The Wandering Arab

This is a review of a book you will probably never read: Ameen Fares Rihani’s The Book of Khalid, the first Arab-American novel, published one hundred years ago. The novel’s centennial has led to renewed interest in the author and an attempt by the Project Khalid website to bring the novel back into print, especially for the educational market. But that task may prove to be a challenge.

Rihani, was born in 1876, in Freike Lebanon, then a part of the Ottoman Empire. His father sent him to the United States in 1888. He was apparently an easy study, as he quickly learned English, and in 1897 entered law school. Because of an illness, a year later he returned to Lebanon where he taught English and learned Arabic. By 1899, he was back in the United States, working as a journalist. The remainder of his life, he published non-fiction as well as novels–both in English and in Arabic—while living in the Middle East, Europe, and the United States. When The Book of Khalid was published in 1911, it was illustrated by Kahlil Gibran. Rihani died in 1940, back in the town of his birth, after a freak bicycle accident. Famous by then, the Project Khalid website states, “The news of his death was broadcast to many parts of the world. Representatives of Arab kings and rulers and of foreign diplomatic missions attended the funeral ceremony. He was laid to rest in the Rihani Family Mausoleum in Freike.”

The Book of Khalid draws on some of the events of Rihani’s early life, though he has split himself into two characters: Khalid and Shakib. They pass through Ellis Island and become successful peddlers, selling fake Holy City artifacts to Christians in New York City. Shakib is a poet; Khalid more pragmatic and interested in politics. He works for a time for the Arab community but is jailed for supposedly misappropriating public funds. Like his creator, Khalid returns to Lebanon, where his Western political ideas get him into trouble, even though he has strong reservations about America. He is particularly disturbed by American materialism, or “cash-register America,” as he refers to it.

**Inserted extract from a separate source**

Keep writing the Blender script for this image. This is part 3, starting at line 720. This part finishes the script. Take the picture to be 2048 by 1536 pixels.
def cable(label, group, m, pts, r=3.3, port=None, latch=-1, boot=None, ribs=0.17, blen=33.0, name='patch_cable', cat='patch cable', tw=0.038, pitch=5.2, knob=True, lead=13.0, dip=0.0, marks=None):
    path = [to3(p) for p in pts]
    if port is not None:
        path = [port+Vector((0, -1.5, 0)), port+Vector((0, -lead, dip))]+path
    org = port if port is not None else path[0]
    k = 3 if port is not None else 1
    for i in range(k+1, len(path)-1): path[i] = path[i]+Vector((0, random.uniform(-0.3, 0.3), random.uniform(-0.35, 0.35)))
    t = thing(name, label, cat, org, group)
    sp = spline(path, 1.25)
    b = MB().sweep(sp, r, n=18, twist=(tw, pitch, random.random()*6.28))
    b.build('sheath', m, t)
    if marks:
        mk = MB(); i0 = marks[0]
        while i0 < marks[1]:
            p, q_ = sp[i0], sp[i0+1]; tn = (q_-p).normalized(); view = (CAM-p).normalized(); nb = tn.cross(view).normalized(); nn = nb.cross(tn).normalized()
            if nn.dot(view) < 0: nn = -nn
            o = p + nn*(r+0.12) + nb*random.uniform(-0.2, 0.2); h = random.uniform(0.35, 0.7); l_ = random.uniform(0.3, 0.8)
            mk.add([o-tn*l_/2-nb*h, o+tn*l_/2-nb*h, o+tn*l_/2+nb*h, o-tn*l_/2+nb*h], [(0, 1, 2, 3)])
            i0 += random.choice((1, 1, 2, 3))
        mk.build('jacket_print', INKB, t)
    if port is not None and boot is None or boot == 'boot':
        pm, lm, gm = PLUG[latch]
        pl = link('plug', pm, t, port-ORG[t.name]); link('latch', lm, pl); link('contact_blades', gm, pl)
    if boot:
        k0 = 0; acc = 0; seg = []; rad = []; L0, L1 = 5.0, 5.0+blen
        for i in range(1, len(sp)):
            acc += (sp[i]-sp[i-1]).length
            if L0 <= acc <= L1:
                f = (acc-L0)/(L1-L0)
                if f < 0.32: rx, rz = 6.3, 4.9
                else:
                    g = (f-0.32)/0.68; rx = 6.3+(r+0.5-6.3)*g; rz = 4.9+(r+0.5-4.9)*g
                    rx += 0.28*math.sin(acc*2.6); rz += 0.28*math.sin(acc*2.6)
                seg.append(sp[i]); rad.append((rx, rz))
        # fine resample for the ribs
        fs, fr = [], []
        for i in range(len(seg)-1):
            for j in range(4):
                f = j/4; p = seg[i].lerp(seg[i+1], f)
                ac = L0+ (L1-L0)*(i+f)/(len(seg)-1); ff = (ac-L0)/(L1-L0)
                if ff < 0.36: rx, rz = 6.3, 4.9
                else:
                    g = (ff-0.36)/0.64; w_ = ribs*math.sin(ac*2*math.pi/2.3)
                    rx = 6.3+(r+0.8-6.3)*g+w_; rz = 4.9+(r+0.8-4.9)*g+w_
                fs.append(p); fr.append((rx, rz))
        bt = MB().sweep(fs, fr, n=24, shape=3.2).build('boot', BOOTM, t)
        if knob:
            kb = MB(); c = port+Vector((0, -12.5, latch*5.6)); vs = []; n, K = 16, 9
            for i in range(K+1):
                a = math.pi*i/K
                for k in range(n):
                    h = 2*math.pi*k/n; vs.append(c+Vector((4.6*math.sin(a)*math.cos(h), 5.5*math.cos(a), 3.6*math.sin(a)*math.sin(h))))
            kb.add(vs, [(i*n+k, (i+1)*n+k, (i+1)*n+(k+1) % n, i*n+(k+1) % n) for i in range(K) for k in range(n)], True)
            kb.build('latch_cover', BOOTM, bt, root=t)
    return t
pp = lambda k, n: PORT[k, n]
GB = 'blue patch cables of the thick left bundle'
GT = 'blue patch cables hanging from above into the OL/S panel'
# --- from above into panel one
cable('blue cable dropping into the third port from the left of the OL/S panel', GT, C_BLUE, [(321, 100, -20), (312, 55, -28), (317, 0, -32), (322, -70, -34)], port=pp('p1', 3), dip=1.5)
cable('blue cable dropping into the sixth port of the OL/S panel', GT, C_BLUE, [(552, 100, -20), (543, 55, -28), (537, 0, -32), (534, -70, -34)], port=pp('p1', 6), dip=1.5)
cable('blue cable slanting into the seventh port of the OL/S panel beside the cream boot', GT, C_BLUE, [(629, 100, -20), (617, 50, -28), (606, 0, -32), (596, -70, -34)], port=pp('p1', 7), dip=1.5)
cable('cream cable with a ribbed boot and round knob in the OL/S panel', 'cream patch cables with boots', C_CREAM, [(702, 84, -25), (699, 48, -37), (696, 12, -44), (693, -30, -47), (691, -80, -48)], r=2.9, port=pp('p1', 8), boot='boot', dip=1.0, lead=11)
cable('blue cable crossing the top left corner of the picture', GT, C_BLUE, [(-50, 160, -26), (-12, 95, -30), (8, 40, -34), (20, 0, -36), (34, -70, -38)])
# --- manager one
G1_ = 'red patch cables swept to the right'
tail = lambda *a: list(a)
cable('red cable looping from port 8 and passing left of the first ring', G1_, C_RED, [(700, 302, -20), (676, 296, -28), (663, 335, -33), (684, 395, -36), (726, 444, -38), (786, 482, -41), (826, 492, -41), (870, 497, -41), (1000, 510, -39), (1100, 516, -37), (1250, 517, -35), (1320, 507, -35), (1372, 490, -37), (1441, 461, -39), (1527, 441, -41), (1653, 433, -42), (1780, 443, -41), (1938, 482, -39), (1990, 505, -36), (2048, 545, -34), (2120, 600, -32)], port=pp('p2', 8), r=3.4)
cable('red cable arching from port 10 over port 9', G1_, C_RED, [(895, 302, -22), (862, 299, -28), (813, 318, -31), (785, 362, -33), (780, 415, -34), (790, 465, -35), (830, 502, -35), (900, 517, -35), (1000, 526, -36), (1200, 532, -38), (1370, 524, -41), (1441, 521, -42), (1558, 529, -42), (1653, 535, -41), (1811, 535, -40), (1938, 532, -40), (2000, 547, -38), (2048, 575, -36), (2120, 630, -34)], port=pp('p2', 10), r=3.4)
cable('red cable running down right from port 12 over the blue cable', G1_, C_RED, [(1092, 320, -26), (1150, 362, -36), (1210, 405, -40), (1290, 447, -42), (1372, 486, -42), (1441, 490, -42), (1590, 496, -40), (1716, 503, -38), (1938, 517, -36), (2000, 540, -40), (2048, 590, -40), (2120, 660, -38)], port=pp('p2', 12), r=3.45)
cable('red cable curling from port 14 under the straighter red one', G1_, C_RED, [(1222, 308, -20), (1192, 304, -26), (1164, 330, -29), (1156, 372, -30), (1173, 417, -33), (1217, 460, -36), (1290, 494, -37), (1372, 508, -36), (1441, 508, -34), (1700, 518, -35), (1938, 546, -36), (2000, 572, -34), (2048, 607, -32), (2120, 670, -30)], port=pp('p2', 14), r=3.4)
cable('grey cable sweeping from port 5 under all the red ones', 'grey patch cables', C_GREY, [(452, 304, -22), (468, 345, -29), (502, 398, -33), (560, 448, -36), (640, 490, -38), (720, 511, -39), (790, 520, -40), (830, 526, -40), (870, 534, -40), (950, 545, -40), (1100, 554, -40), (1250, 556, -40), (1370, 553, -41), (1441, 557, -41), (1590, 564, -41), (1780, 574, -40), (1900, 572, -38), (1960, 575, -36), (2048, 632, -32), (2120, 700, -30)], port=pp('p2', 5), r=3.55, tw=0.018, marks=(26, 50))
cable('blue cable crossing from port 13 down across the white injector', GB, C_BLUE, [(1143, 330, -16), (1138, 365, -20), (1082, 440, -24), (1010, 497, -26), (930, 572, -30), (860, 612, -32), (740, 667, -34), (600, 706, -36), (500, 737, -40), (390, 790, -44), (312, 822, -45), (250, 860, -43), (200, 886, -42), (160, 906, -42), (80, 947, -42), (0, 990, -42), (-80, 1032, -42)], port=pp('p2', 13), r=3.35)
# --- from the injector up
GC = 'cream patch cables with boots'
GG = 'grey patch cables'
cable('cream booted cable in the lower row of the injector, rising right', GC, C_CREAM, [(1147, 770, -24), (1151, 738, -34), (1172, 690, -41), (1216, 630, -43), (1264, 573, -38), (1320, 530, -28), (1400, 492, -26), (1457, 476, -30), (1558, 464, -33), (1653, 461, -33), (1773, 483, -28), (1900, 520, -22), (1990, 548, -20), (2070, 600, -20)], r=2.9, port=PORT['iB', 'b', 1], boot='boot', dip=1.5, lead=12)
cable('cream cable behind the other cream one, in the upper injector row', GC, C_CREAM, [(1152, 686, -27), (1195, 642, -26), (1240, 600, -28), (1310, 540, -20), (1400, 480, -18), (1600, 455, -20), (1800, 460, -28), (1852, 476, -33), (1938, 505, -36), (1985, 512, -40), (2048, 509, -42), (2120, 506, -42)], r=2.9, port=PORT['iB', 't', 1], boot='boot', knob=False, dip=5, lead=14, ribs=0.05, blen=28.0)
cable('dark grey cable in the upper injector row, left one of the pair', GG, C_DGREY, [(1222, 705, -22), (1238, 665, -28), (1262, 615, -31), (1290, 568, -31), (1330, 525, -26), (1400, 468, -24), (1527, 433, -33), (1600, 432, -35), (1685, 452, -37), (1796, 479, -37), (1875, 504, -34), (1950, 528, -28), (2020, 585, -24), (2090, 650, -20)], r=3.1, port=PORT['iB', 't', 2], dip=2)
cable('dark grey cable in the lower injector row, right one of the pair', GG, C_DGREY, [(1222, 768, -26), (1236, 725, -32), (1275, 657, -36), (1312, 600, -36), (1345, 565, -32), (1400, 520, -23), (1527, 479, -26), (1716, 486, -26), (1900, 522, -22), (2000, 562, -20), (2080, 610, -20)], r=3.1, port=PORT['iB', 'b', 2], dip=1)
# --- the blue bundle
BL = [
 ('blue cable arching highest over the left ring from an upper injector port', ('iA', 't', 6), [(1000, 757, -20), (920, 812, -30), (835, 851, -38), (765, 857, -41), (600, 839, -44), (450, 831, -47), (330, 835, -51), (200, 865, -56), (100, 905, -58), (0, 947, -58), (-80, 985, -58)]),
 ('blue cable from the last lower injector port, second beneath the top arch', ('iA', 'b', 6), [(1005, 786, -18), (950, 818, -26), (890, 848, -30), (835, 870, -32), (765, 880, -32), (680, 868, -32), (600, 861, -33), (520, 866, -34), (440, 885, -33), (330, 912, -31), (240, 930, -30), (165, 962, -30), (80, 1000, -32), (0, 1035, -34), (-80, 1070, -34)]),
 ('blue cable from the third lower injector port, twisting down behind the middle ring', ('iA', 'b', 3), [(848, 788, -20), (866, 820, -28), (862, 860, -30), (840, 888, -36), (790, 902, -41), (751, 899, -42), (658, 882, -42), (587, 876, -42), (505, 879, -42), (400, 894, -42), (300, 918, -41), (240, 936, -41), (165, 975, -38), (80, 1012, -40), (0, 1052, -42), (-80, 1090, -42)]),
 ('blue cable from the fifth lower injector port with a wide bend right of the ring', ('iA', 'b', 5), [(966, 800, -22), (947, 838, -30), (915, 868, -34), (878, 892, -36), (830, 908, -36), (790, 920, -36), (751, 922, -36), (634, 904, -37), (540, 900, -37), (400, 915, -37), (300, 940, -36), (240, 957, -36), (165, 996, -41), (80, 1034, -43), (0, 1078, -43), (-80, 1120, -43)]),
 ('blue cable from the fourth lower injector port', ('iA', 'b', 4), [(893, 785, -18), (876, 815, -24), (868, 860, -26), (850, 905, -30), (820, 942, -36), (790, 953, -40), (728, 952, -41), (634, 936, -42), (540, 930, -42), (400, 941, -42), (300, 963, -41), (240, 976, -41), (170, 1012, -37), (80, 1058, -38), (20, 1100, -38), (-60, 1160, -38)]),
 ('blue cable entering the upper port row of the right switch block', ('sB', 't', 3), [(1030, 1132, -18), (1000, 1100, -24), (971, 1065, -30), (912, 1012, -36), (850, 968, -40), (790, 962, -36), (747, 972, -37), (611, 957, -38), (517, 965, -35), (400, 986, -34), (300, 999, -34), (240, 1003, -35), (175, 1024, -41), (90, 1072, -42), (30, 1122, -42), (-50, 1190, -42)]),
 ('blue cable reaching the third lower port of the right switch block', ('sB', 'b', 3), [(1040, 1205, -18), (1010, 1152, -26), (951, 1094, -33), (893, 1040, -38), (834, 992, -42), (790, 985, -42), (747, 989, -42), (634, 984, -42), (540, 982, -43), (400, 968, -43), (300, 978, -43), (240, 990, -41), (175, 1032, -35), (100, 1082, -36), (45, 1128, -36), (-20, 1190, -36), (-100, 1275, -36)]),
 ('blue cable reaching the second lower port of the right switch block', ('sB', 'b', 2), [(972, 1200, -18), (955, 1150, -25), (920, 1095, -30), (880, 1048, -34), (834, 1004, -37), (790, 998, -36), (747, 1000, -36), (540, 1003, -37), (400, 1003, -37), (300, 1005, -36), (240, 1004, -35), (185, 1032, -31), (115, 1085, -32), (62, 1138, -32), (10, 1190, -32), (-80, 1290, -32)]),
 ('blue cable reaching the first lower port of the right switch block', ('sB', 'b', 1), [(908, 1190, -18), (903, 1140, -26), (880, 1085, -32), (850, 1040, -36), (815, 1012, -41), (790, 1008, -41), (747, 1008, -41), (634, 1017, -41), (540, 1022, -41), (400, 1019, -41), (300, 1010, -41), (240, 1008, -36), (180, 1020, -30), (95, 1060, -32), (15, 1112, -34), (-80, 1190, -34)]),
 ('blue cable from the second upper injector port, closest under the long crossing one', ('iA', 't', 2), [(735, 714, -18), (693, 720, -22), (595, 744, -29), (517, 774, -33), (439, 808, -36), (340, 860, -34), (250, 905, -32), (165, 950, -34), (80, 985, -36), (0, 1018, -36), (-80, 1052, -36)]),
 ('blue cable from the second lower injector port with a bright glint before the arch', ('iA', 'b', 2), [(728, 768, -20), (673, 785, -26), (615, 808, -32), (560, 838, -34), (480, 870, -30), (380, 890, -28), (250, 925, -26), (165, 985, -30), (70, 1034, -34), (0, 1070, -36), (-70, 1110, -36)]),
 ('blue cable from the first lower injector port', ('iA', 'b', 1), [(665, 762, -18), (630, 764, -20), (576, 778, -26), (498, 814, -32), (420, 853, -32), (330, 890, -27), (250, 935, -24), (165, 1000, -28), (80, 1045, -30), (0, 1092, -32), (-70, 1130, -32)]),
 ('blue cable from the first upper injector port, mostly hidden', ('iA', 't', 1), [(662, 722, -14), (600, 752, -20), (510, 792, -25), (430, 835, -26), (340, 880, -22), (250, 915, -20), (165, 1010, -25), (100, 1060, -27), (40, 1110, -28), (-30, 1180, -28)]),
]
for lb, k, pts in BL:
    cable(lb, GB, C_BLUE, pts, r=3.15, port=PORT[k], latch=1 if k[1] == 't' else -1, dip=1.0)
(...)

Khalid also falls in love with his cousin, Najam, whom he hopes to marry, but Maronuite clerics thwart the marriage because of his liberalism, his Western views. Late in the story, he campaigns for Syria’s liberation from the Ottoman Empire. After a speech he gives in Damascus, there are riots and he has to flee the area in order to save his neck but he is reunited with Najam (now with a child) and their flight takes them to the Egyptian desert, close to the Pyramids. Both Najam and her son die and—at the end of the story—Khalid disappears to the consternation of Shakib, his lifelong friend, who has narrated much of Khalid’s story.

If that were it, the novel would still have many readers. But the form of the narrative—rather than its content—is off-putting to most readers today. First, when Rihani wrote the novel, there were no genuine precedents for fiction. Islam was against the representation of human beings in art and literature. Fiction by Muslim writers from the entire Middle East was largely unknown. Credit must be given to Rihani for breaking the barriers of the past and writing fiction, not just in English but also in Arabic.

But a more worrisome issue is the influence on the novel from traditional Arabic poetry. Much of the novel is mannered, florid, over-written. There are dozens of digressions from the story—many of them fascinating, others tedious. When they are connected to character, such as the following, they are not intrusive: “To me…there is always something pathetic in a second-hand book offered for sale. Why did its first owner part with it? Was it out of disgust, or surfeit or penury? Did he throw it away, or give it away, or sell it? Alas, and is this how to treat a friend? Were it not better burned, than sold or thrown away? After coming out of the press, how many have handled this tattered volume? How many has it entertained, enlightened, or perverted? Look at its pages, which evidence the hardship of the journey it has made. Here still a pressed flower, more convincing in its shrouded eloquence than the philosophy of the pages in which it lies buried. On the fly-leaf are the names of three successive owners, and on the margin are lead pencil notes in which the reader criticizes the author. Their spirits are now shrouded together and entombed in this pile, where the mold never fails and the moths never die.”

That’s rather nice, but too often in other passages, Rihani’s characters speak as if they have fallen out of Shakespeare’s plays. The dialogue is stilted, the plot rambling. Graduate students in literature or Arabic studies might find much to discuss in the novel; I doubt if others would finish reading it.

The text I purchased on Amazon is a typed script, printed on 8 x 10″ pages, difficult to read and without the original illustrations. My hunch is that the real project—rather than getting The Book of Khalid taught in schools—is for someone to write a biography of Ameen Fares Rihani. A Google search revealed the existence of no such book but that is not to suggest that one does not exist in Arabic. Beyond a doubt, Rihani was an original voice in the Arabic world at a time when the West had already determined that it knew what it needed to know about the Middle East. The loss is ours, indeed.

The Book of Khalid
By Ameen Fares Rihani
Dodd, Mead and Company, 1911

CHARLES R. LARSON is Professor of Literature at American University, in Washington, D.C.